Have you been following the story of Jena, LA? Jason Whitlock has, and he doesn't have much nice to say about anyone. The school board has to explain why it overruled the school principal, reducing the punishment of white kids who hung nooses from a tree in a clear act of racial intimidation. The principle wanted to expel them. The school board suspended them for three days.
In an apparently unrelated event, six black kids then beat up a white kid. One black kid was charged with attempted murder, which certainly was an excessive charge. But then the protesters descended, including race whores Sharpton and Jackson, acting like this was an injustice of historic proportions. Note to protesters: if you want to build sympathy for your cause, it is best to find a more noble act than defending a bunch of kids, some of whom already have extensive rap sheets, who just beat the crap out of someone for no reason.

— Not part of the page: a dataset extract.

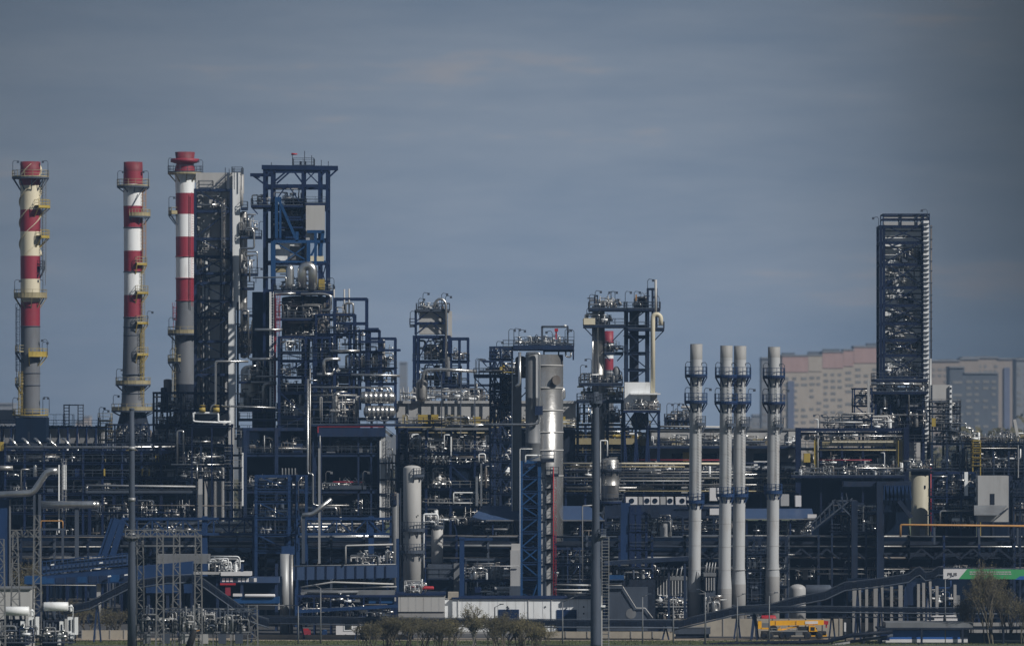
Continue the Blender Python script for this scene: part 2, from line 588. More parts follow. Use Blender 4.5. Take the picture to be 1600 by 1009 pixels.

Heather McDonald has a provocative thesis: professional racial hucksters such as Sharpton and Jackson gin up protest to distract the public the real crisis of the black community. The concern one has over arguments such as McDonald's is not that she has her facts wrong, read the article and you'll see she doesn't, but that it gives cause for the rest of us to be complacent. After all, it's all "those people's" fault. These are our brothers and sisters (not to mention fellow citizens) and while we ask for them to get their house in order, we should ask what we are doing to help.
Update: Joel Rosenthal, writing well on the same subject, writes, "Overcoming prejudice takes time. It is an understood fact that educated people do not hate." I must nitpick. First, as we conventionally understand education, meaning education and schooling are the same thing, this is factually false. I have spent my entire adult life around people with a great deal of schooling and I can say they hate as much and as irrationally as anyone. They might irrationally hate different things and different kinds of people, but they do indeed hate. Just look at the follies on campus, now including Stanford trying to deny Donald Rumsfeld a position at the Hoover Institute. These people aren't interested in true education. When they say they want to liberate their students from prejudice, what they really mean is they want to substitute their own prejudices for those currently held by students. But even a truly educated person hates. He hates ignorance. And that notion, I suspect and hope, gets Mr. Rosenthal's firm approval.